MOST PEOPLE with disabilities drop out after primary school, without learning enough about safe sex.

Of the 2 million disabled people in Thailand, 55 per cent are in primary school, while only 7 per cent, 1.42 per cent, and 1.5 per cent make it to high school, vocational school and college respectively, according to data released by the Social Development and Human Security Ministry. These figures have raised concerns that people with disabilities do not have equal access to sex education.
Sex education is necessary to prevent unplanned pregnancies, even though data regarding teenage pregnancy among people with disabilities is non-existent, Dr Wachara Riewpaiboon, dean of Ratchasuda College, Mahidol University, said at a seminar. 
The event, held on Monday, had been organised by the United Nations Population Fund, Thailand Research Institute for Empowerment of Persons with Disabilities (TRIP), Planned Parenthood Association of Thailand (PPAT) and Mahidol University.

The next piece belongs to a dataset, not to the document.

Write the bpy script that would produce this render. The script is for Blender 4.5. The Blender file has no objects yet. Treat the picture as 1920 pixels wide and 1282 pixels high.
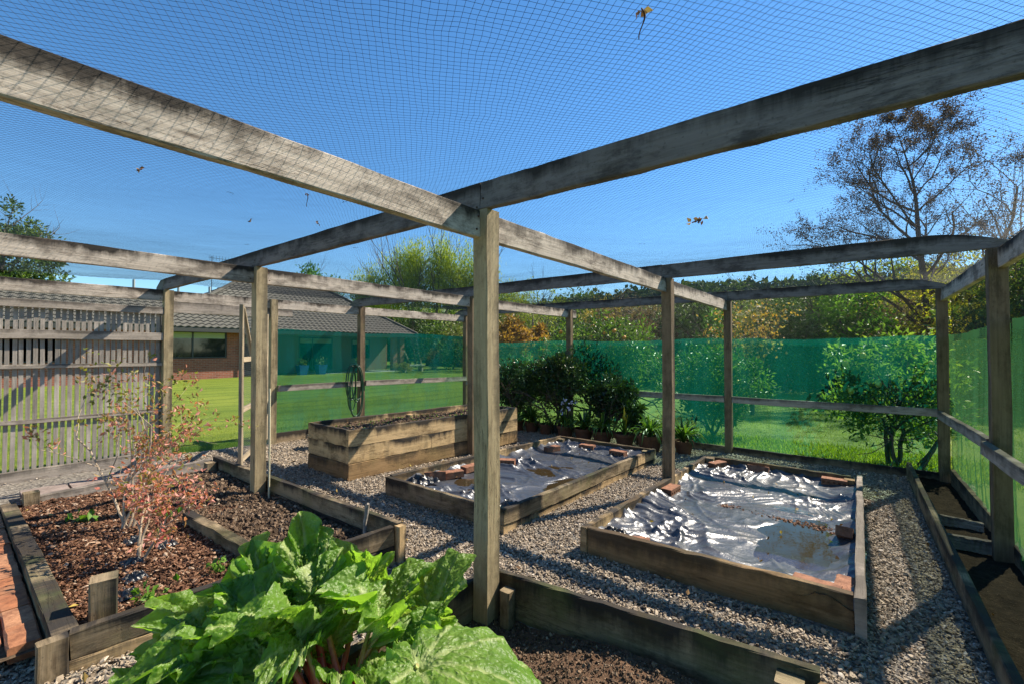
import bpy, math, random
import numpy as np
from mathutils import Vector, Matrix
R = math.radians
rng = np.random.default_rng(7)
random.seed(7)
S = bpy.context.scene
COL = S.collection

# ------------------------------------------------------------------ camera
cam_d = bpy.data.cameras.new('camera'); cam = bpy.data.objects.new('camera', cam_d); COL.objects.link(cam)
cam.location = (0, 0, 1.4); cam.rotation_euler = (math.pi/2 + .017, 0, .664)
cam_d.lens = 830.2/1920*36; cam_d.sensor_width = 36; cam_d.clip_start = .03; cam_d.clip_end = 2000
S.camera = cam
# ------------------------------------------------------------------ sky, sun, exposure
SUN = Vector((.38, .98, 1.02)).normalized()
elev = math.asin(SUN.z); azim = math.atan2(SUN.x, SUN.y)      # clockwise from +Y
W = bpy.data.worlds.new('World'); S.world = W; W.use_nodes = True
wn = W.node_tree; bg = wn.nodes['Background']
sky = wn.nodes.new('ShaderNodeTexSky'); sky.sky_type = 'NISHITA'; sky.sun_disc = False
sky.sun_elevation = elev; sky.sun_rotation = azim; sky.air_density = 1.0; sky.dust_density = .05; sky.ozone_density = 2.2
hs = wn.nodes.new('ShaderNodeHueSaturation'); hs.inputs['Saturation'].default_value = 1.14
tint = wn.nodes.new('ShaderNodeMix'); tint.data_type = 'RGBA'; tint.blend_type = 'MULTIPLY'; tint.inputs[0].default_value = 1; tint.inputs[7].default_value = (.80, .955, 1.05, 1)
wn.links.new(sky.outputs[0], tint.inputs[6]); wn.links.new(tint.outputs[2], hs.inputs['Color']); wn.links.new(hs.outputs[0], bg.inputs[0]); bg.inputs[1].default_value = .085
sl = bpy.data.lights.new('sun', 'SUN'); sl.energy = 5; sl.angle = R(.5); sl.color = (1, .90, .74)
so = bpy.data.objects.new('sun', sl); COL.objects.link(so); so.rotation_euler = (-SUN).to_track_quat('-Z', 'Y').to_euler()
S.view_settings.view_transform = 'Standard'; S.view_settings.look = 'None'
S.view_settings.exposure = 1.12; S.view_settings.gamma = 1
S.render.engine = 'CYCLES'
S.cycles.transparent_max_bounces = 24; S.cycles.max_bounces = 6

# ------------------------------------------------------------------ helpers
def sstep(a, b, x):
    t = np.clip((x-a)/(b-a), 0, 1); return t*t*(3-2*t)
def g(x, y):          # ground level: falls gently towards the far right, lawn climbs back to the house
    x = np.asarray(x, float); y = np.asarray(y, float)
    return -.02 - .03*np.clip(y-1.8, 0, 7)*np.clip((x+22)/14, 0, 1)
def gz(x, y): return float(g(x, y))
_p = {}
def pn(x, y, seed=0):  # gradient noise -1..1
    if seed not in _p:
        r = np.random.default_rng(seed+100); _p[seed] = (r.permutation(512), r.uniform(0, 2*np.pi, 512))
    P, A = _p[seed]
    x = np.asarray(x, float); y = np.asarray(y, float)
    xi = np.floor(x).astype(int); yi = np.floor(y).astype(int); xf = x-xi; yf = y-yi
    def gr(i, j, dx, dy):
        a = A[P[(P[i & 511]+j) & 511]]; return np.cos(a)*dx+np.sin(a)*dy
    u = xf**3*(xf*(xf*6-15)+10); v = yf**3*(yf*(yf*6-15)+10)
    n0 = gr(xi, yi, xf, yf)*(1-u)+gr(xi+1, yi, xf-1, yf)*u
    n1 = gr(xi, yi+1, xf, yf-1)*(1-u)+gr(xi+1, yi+1, xf-1, yf-1)*u
    return (n0*(1-v)+n1*v)*1.5
def fbm(x, y, o=4, seed=0):
    s = 0; a = 1; f = 1
    for k in range(o): s = s+a*pn(x*f, y*f, seed+k); a *= .5; f *= 2.03
    return s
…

Kamolchanok Boonyaketwatthanakun, president of the Thai Youth Club of the Blind, said there is an urgent need for schools to equip all primary students with knowledge about condoms, birth control, menstruation and sanitary napkins early on.
Also, she said, primary students with disabilities should not be left out of sex-ed classes because they too have sexual desires like everybody else. 
“When a disabled person buys birth-control pills, people look at them and ask ‘what will a blind person do with birth-control pills?’
“Blind people have all the feelings. We just can’t see,” she said.
Disabled people also face other problems. For instance, many women with mental disabilities cannot become mothers because they have been sterilised, while some suffer sexual violation and bias, said Montien Boonton, president of Thailand Research Institute for Empowerment of Persons with Disabilities (TRIP) Foundation. 
He also pointed out that though official figures show that only 3 per cent of the Thai population is disabled, the real figure is much higher. In fact, the World Health Organisation put the number at 15 per cent in 2011. “This is possibly because parents ‘choose’ to believe their children are not disabled,” he said.
“Many families don’t believe their sons and daughters have [sexual] feelings,” said Athithan Suebkraphan, who has mobility impairment. “Many people want to have a family, but their parents object saying raising children is difficult.”